Il 2 marzo del 2003, i due membri del commando che aveva ucciso Massimo D’Antona furono fermati dalla polizia su un treno per un normale controllo di routine. Presi dal panico, iniziarono a sparare contro i poliziotti. Mario Galesi, killer di Massimo D’Antona, fu ferito e morì poche ore dopo in ospedale. A morire, sotto i colpi dei terroristi, fu anche l’agente di polizia Emanuele Petri.
La complice e compagna di Mario Galesi, Nadia Desdemona Lioce, fu fermata e arrestata.
Il processo
Per l’omicidio di Massimo D’Antona, 17 persone vennero rinviate a giudizio. Sette per banda armata e omicidio, i restanti dieci per banda armata. Il primo processo si chiuse il primo marzo del 2005. Laura Proietti e Cinzia Banelli furono condannate all’ergastolo.
L’8 luglio di quello stesso anno, la Corte d’assise di Roma condannò all’ergastolo Marco Mezzasalma, Roberto Morandi e Nadia Desdemona Lioce. Pene minori furono inflitte agli altri componenti del gruppo armato, per i quali cadde l’accusa di concorso in omicidio. Paolo Broccatelli fu condannato a nove anni. Diana Blefari Melazzi a nove anni e quattro mesi, Federica Saraceni a quattro anni e otto mesi, Simone Boccaccini a cinque anni, cinque anni e sei mesi furono inflitti a Bruno Di Giovannangelo e ad Antonino Fosso, Michele Mazzei, Francesco Donati e Franco Galloni. Roberto Badeli, i fratelli Maurizio e Fabio Viscido e Alessandro Costa furono assolti.
In secondo grado furono confermati gli ergastoli per Marco Mezzasalma, Roberto Morandi e Nadia Desdemona Lioce, mentre fu ridotta a 20 anni di carcere la pena per Laura Proietti, e a dodici anni per Cinzia Banelli, che si era pentita. Federica Saraceni fu condannata a ventuno anni e sei mesi. Alessandro Costa e Roberto Badel furono assolti in via definitiva, insieme a Franco Galloni, Michele Mazzei, Francesco Donati e Antonino Fosso.

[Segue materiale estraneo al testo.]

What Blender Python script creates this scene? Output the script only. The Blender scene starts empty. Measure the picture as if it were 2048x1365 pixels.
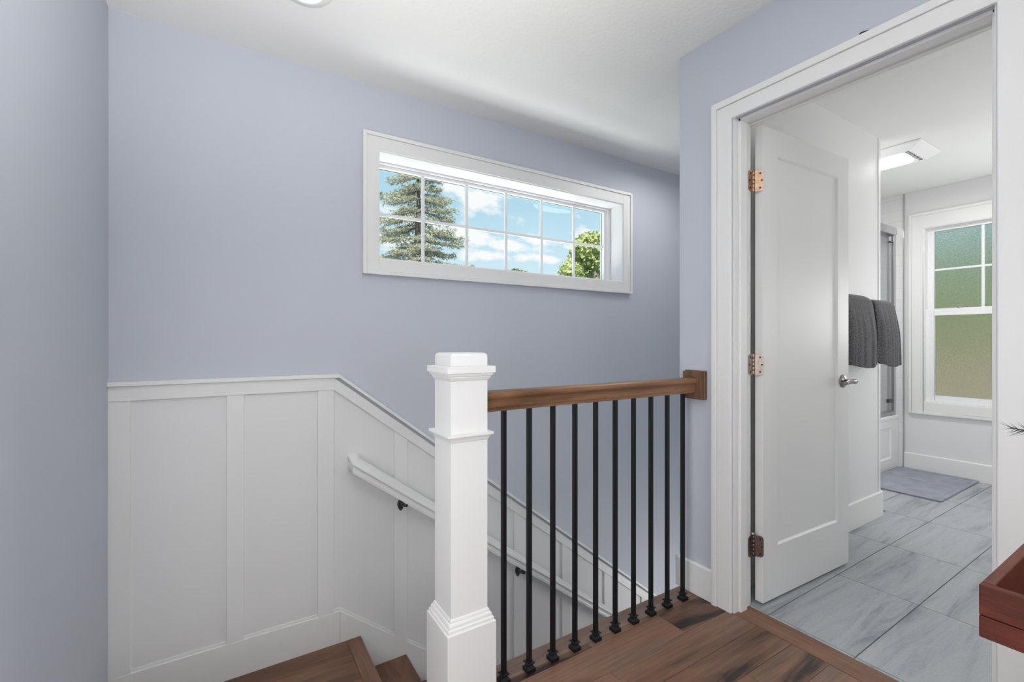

Nell’ultimo grado di giudizio, il 28 giugno 2007, la cassazione confermò le sentenze inflitte dalla corte d’appello: ergastolo per Morandi, Mezzasalma e Lioce e assoluzione per Mazzei, Donati, Fosso e Galloni. Confermate le condanne a ventuno anni e sei mesi per Federica Saraceni, vent’anni per Laura Proietti, dodici anni per Cinzia Banelli, cinque anni e otto mesi per Simone Boccaccini, cinque anni e sei mesi per Bruno Di Giovannangelo e nove anni per Paolo Broccatelli. Nadia Desdemona Lioce si trova ancora oggi all’ergastolo che sconta nel regime del carcere duro del 41bis.